Ideally, he would like to change the format to two longer races over the two days, like the hugely popular Clipsal 500 in Adelaide, and he was hopeful next year`s Townsville street race debut would also adopt the style.
“When you`ve got an event of this magnitude I think we really do need to consider a different race format - not because of Tander`s success - but generally I think the way the race format unfolds,” Cattach said in Hamilton, where a sell-out crowd of 60,000 took the three-day attendance to about 175,000 in the event`s first year.
“It might be better to go back to a bigger race on Saturday and a bigger race on Sunday.
“It gives a lot more time to bring some ceremony into it, build the moment a lot more - that`s what makes the Clipsal special.”

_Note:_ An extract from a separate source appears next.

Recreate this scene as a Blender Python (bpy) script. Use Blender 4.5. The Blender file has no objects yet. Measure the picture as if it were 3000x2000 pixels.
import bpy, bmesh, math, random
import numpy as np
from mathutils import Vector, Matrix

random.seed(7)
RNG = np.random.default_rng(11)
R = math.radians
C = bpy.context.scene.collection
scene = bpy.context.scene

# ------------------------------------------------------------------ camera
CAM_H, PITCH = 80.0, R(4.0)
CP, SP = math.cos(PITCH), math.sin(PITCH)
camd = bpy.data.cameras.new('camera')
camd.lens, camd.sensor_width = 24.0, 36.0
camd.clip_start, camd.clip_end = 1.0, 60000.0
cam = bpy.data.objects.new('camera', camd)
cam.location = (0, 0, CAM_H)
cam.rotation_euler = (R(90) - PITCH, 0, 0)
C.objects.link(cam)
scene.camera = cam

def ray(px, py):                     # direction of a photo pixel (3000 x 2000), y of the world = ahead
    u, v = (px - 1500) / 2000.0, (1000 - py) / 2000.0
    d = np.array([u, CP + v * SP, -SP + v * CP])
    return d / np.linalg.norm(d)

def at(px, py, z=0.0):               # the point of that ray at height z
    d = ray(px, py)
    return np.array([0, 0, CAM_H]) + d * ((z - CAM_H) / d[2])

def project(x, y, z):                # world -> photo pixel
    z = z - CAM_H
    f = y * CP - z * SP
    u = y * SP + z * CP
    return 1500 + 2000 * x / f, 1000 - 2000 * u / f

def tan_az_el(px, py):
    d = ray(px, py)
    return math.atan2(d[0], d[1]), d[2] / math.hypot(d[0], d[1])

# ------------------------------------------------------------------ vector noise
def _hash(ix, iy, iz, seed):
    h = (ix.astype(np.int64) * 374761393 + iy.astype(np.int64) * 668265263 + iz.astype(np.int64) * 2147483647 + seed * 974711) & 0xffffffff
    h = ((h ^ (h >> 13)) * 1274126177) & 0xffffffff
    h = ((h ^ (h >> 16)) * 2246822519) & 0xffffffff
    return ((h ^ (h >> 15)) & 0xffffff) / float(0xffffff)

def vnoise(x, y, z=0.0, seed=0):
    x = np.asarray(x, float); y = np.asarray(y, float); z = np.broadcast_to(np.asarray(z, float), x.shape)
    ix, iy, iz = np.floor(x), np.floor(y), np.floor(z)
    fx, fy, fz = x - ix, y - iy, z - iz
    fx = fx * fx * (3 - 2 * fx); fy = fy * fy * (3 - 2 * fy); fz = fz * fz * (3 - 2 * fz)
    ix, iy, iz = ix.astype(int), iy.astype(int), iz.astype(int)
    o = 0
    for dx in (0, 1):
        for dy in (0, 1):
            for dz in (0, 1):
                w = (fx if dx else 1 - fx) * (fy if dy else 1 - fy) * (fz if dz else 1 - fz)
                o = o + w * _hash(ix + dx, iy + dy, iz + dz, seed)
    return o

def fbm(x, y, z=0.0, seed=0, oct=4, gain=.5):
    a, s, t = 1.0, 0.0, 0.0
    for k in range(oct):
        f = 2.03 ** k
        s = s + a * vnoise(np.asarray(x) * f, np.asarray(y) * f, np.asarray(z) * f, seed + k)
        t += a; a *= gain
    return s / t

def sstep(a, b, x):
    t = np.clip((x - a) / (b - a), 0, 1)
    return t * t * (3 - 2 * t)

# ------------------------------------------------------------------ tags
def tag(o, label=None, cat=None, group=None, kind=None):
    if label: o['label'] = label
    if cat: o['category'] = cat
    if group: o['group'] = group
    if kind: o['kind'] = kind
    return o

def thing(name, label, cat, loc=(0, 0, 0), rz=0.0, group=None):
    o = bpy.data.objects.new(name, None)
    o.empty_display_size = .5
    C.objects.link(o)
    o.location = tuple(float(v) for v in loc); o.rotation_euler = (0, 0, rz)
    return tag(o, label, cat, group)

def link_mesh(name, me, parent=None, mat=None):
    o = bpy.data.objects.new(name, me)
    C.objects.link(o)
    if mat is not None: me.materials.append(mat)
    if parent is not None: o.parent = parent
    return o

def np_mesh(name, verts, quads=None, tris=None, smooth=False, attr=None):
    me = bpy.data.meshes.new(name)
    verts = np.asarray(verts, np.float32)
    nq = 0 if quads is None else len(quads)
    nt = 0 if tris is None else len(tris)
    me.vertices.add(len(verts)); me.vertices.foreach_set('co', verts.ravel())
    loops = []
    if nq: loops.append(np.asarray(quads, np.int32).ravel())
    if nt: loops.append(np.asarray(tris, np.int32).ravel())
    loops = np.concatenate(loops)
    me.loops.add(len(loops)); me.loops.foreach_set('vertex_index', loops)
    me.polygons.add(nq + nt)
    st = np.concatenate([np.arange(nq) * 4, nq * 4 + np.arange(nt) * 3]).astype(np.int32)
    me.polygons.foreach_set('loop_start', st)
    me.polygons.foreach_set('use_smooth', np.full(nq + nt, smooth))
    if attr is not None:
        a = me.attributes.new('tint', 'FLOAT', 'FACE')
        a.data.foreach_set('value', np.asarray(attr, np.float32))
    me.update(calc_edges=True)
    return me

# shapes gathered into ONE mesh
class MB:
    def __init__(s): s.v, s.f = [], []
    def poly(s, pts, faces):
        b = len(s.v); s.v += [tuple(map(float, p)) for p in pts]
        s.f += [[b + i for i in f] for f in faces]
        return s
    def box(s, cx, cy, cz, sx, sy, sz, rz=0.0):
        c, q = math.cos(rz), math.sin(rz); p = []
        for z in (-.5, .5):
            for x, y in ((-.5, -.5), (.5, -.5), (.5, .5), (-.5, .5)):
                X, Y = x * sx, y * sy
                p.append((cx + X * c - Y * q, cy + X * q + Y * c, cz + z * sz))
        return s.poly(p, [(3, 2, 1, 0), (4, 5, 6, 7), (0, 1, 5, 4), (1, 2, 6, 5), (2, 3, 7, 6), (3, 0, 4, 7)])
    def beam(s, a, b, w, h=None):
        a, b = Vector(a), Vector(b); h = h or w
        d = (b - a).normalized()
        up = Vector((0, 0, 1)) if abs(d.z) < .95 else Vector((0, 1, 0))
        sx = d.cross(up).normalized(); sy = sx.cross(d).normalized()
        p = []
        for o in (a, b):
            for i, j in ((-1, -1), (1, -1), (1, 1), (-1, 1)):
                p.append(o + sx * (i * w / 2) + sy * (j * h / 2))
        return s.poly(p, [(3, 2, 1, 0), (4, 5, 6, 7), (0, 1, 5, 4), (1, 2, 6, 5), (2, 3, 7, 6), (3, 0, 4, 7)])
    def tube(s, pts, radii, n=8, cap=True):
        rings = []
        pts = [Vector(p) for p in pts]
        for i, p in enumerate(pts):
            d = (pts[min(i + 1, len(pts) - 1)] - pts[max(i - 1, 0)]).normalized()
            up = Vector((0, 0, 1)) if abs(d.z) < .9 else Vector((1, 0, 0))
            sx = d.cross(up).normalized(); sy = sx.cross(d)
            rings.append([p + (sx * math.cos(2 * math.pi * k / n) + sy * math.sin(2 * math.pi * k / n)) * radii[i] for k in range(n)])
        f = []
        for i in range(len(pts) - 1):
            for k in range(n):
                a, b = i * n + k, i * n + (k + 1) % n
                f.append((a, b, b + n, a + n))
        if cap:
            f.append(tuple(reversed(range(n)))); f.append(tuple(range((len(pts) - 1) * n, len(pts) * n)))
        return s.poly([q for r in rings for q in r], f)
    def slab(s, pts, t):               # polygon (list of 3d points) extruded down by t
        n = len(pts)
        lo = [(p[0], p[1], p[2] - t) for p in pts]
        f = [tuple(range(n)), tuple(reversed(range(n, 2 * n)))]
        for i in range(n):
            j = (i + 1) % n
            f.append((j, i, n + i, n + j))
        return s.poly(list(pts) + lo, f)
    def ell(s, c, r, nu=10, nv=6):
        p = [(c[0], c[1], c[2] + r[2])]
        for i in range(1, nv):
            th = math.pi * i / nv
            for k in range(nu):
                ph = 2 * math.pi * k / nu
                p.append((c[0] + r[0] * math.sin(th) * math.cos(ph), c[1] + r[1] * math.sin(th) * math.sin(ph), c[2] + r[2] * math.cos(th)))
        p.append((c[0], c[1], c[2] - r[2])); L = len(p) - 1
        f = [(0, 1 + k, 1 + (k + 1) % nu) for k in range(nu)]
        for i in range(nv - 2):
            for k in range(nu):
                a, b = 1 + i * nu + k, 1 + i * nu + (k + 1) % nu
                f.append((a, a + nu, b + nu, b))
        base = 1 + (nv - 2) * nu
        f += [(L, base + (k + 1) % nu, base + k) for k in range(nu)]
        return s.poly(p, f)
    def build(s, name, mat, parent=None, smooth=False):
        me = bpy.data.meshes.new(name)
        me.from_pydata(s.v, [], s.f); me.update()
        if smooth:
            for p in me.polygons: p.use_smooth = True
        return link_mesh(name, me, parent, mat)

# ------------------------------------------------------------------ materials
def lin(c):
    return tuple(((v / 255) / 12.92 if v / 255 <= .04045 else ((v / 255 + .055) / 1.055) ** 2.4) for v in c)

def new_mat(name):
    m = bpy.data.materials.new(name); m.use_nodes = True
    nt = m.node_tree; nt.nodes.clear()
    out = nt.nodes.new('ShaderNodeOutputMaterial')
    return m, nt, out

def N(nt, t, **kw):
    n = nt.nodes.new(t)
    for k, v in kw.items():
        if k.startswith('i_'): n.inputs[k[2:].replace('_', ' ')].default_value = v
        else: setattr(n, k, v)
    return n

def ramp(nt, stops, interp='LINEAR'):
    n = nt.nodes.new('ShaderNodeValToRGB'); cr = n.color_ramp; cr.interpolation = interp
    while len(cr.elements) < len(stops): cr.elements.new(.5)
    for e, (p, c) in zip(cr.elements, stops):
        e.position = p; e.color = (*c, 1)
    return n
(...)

Reigning series champion Tander made a clean-sweep of the Hamilton 400, taking full advantage of the absence of title rival Jamie Whincup.
The Holden Racing Team driver won all three races comfortably, while Ford hope Whincup watched from the commentary box after smashing the Triple Eight Racing Falcon in Saturday`s qualifying.
Whincup drops from the top of the championship to fifth after three rounds, while Holden driver Rick Kelly takes the early overall lead from Tander and another Holden pilot, Lee Holdsworth.
Tander received the Mark Porter Trophy - a unique piece made from traditional New Zealand materials and named in memory of the Kiwi driver who died in a V8 racing accident during the 2006 Bathurst 1000 meeting. He was 32.
“Mark was a great guy who was taken away from us way too early,” Tander said on accepting the 21kg trophy.
“It`s a fantastic result for us and a fantastic result for Holden to make it eight in a row in New Zealand.”
The racing was largely uneventful towards the front but there was plenty of midfield niggle at the tight 3.4km circuit, where passing was difficult.
A highlight for the locals was the battle between 18-year-old Kiwi Shane van Gisbergen and Holden veterans Mark Skaife and Russell Ingall.
Van Gisbergen, who has been compared to a young Craig Lowndes, got the better of both the former champions with composure beyond his years to finish in tenth with an incredible drive for SBR, having started from 26th.
“It`s pretty cool to be out there with them for one thing but to be passing them and racing hard and clean is awesome,” van Gisbergen said.